* Start Stored data *
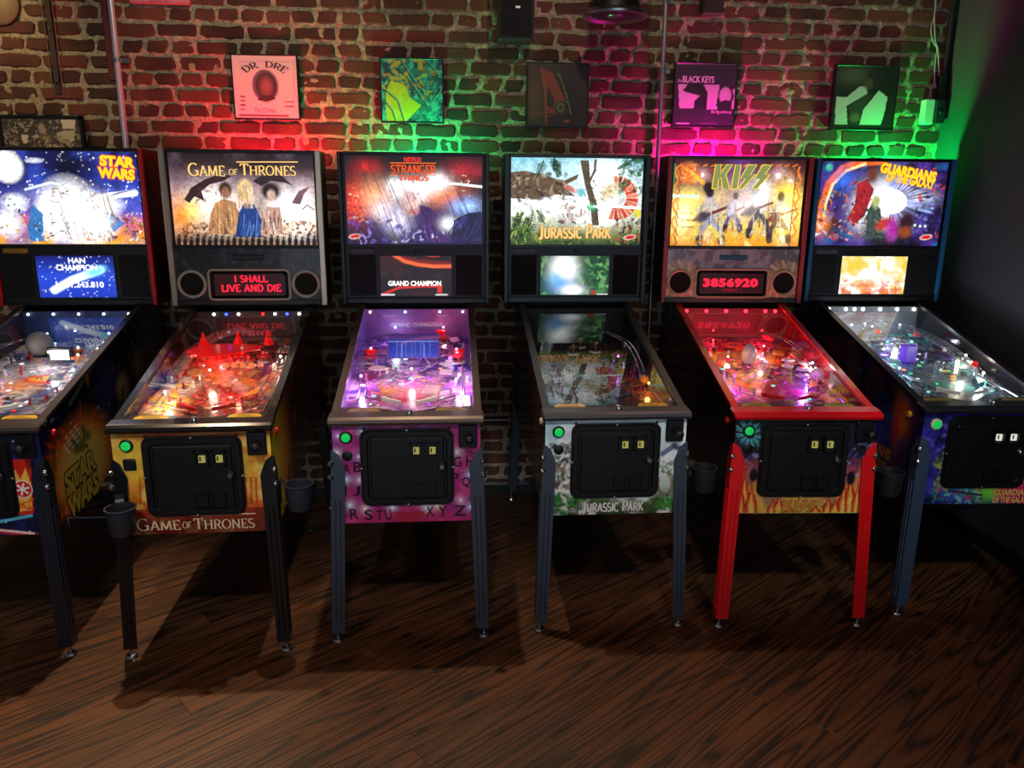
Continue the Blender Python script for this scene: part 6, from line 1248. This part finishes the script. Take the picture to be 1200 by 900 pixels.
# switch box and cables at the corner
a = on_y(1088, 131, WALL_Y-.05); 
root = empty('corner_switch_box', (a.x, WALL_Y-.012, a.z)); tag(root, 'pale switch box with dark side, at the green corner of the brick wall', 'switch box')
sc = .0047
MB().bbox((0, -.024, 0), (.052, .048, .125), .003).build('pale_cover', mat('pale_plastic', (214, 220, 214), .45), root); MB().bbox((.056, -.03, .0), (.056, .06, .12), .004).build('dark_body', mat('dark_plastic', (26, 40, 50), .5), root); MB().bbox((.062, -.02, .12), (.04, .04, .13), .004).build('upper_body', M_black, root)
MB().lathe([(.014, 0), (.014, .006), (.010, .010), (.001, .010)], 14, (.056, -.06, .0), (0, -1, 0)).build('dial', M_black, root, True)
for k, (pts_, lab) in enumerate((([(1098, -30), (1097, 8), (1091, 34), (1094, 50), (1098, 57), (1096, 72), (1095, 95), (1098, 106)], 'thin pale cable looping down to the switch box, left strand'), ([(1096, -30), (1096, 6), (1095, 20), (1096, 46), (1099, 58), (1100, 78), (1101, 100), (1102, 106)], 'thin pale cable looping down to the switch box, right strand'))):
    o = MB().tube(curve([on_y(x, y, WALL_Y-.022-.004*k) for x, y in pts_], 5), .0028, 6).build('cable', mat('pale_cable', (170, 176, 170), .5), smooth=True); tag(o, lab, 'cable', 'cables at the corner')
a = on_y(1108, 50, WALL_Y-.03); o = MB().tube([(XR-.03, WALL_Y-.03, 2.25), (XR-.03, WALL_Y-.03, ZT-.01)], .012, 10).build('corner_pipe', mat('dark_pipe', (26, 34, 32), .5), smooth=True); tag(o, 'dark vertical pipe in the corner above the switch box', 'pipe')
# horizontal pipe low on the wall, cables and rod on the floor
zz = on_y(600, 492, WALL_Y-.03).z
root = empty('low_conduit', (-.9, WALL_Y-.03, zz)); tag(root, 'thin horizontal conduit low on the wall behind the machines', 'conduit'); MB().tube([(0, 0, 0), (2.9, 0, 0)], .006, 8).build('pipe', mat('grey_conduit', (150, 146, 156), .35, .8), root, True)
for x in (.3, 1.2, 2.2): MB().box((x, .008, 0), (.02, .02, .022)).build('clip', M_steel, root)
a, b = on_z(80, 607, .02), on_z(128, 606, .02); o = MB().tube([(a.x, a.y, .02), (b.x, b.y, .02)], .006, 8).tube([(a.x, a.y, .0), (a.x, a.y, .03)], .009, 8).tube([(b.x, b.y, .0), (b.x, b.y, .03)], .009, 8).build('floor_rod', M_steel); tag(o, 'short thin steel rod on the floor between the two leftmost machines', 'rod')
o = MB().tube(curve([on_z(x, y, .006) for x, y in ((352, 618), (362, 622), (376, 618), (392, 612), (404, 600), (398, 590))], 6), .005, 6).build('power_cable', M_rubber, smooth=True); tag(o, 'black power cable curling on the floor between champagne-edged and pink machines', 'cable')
* End Stored data *
What you have to do :: Every line of the data above should be quoted exactly. Omit the pictures.

Answer for this exercise ::
Continue the Blender Python script for this scene: part 6, from line 1248. This part finishes the script. Take the picture to be 1200 by 900 pixels.
# switch box and cables at the corner
a = on_y(1088, 131, WALL_Y-.05); 
root = empty('corner_switch_box', (a.x, WALL_Y-.012, a.z)); tag(root, 'pale switch box with dark side, at the green corner of the brick wall', 'switch box')
sc = .0047
MB().bbox((0, -.024, 0), (.052, .048, .125), .003).build('pale_cover', mat('pale_plastic', (214, 220, 214), .45), root); MB().bbox((.056, -.03, .0), (.056, .06, .12), .004).build('dark_body', mat('dark_plastic', (26, 40, 50), .5), root); MB().bbox((.062, -.02, .12), (.04, .04, .13), .004).build('upper_body', M_black, root)
MB().lathe([(.014, 0), (.014, .006), (.010, .010), (.001, .010)], 14, (.056, -.06, .0), (0, -1, 0)).build('dial', M_black, root, True)
for k, (pts_, lab) in enumerate((([(1098, -30), (1097, 8), (1091, 34), (1094, 50), (1098, 57), (1096, 72), (1095, 95), (1098, 106)], 'thin pale cable looping down to the switch box, left strand'), ([(1096, -30), (1096, 6), (1095, 20), (1096, 46), (1099, 58), (1100, 78), (1101, 100), (1102, 106)], 'thin pale cable looping down to the switch box, right strand'))):
    o = MB().tube(curve([on_y(x, y, WALL_Y-.022-.004*k) for x, y in pts_], 5), .0028, 6).build('cable', mat('pale_cable', (170, 176, 170), .5), smooth=True); tag(o, lab, 'cable', 'cables at the corner')
a = on_y(1108, 50, WALL_Y-.03); o = MB().tube([(XR-.03, WALL_Y-.03, 2.25), (XR-.03, WALL_Y-.03, ZT-.01)], .012, 10).build('corner_pipe', mat('dark_pipe', (26, 34, 32), .5), smooth=True); tag(o, 'dark vertical pipe in the corner above the switch box', 'pipe')
# horizontal pipe low on the wall, cables and rod on the floor
zz = on_y(600, 492, WALL_Y-.03).z
root = empty('low_conduit', (-.9, WALL_Y-.03, zz)); tag(root, 'thin horizontal conduit low on the wall behind the machines', 'conduit'); MB().tube([(0, 0, 0), (2.9, 0, 0)], .006, 8).build('pipe', mat('grey_conduit', (150, 146, 156), .35, .8), root, True)
for x in (.3, 1.2, 2.2): MB().box((x, .008, 0), (.02, .02, .022)).build('clip', M_steel, root)
a, b = on_z(80, 607, .02), on_z(128, 606, .02); o = MB().tube([(a.x, a.y, .02), (b.x, b.y, .02)], .006, 8).tube([(a.x, a.y, .0), (a.x, a.y, .03)], .009, 8).tube([(b.x, b.y, .0), (b.x, b.y, .03)], .009, 8).build('floor_rod', M_steel); tag(o, 'short thin steel rod on the floor between the two leftmost machines', 'rod')
o = MB().tube(curve([on_z(x, y, .006) for x, y in ((352, 618), (362, 622), (376, 618), (392, 612), (404, 600), (398, 590))], 6), .005, 6).build('power_cable', M_rubber, smooth=True); tag(o, 'black power cable curling on the floor between champagne-edged and pink machines', 'cable')